Biz devlet düzenini adilleştirecek sistemi kurmalıyız.

Gelişmemizin önünü açacak, toplumun içindeki keşif ruhunu ortaya çıkaracak, hür iradesini kullanma özgüvenini aşılayacak bir sistem.

Toplumsal istişareyi harekete geçirecek bir sistem.

Ortak akılı tesis edecek bir sistem.

Bu medeniyetimiz için şart.

Haklarımızın garanti altına almak için şart.

İstikbalde de bağımsız olabilmemiz için şart.

İlkeleri tesis etmek, liyakatı olmazsa olmamız yapacak sistemi kurmak, zahmet ve zaman ister ama  kurulunca her şey çok kolay olur.

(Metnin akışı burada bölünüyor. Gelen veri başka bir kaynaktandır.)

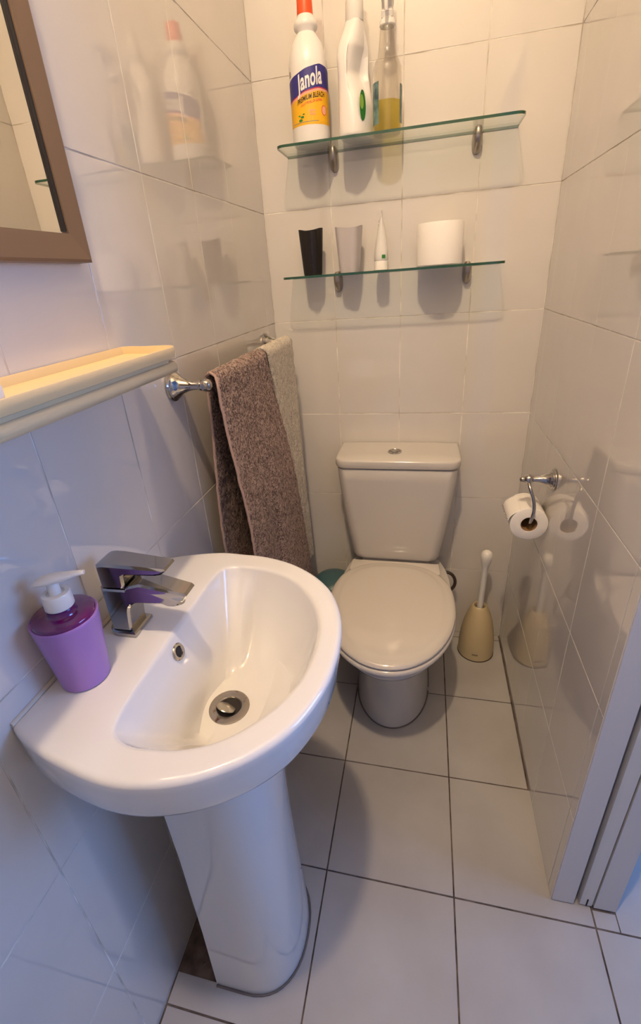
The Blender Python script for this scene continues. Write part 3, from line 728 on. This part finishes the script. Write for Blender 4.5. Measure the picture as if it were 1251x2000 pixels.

Bunun için vatandaş olarak sabırlı olmalıyız, sistemi talep etmeli, sistemi bozacak davranışlardan kaçınmalıyız.

Eğer kişilerle uğraşıyorsak, kızgınlığımız A şahsına , B şahsına, C liderine D başkanına ise yanlış yoldayız.

Doğru olan olayları doğru analiz edip doğru sonuçlar çıkarmak.

Yoksa sadece dilde, Cumhuriyeti savunan da olsak, Cumhuriyet düşmanı da olsak, aslında  iki halde de memleket için bir şey yapmamış oluruz.. Cumhur her zaman yok olmayla karşı karşıya olur.

Cumhuriyet Bayramı da formaliteden öte gitmez.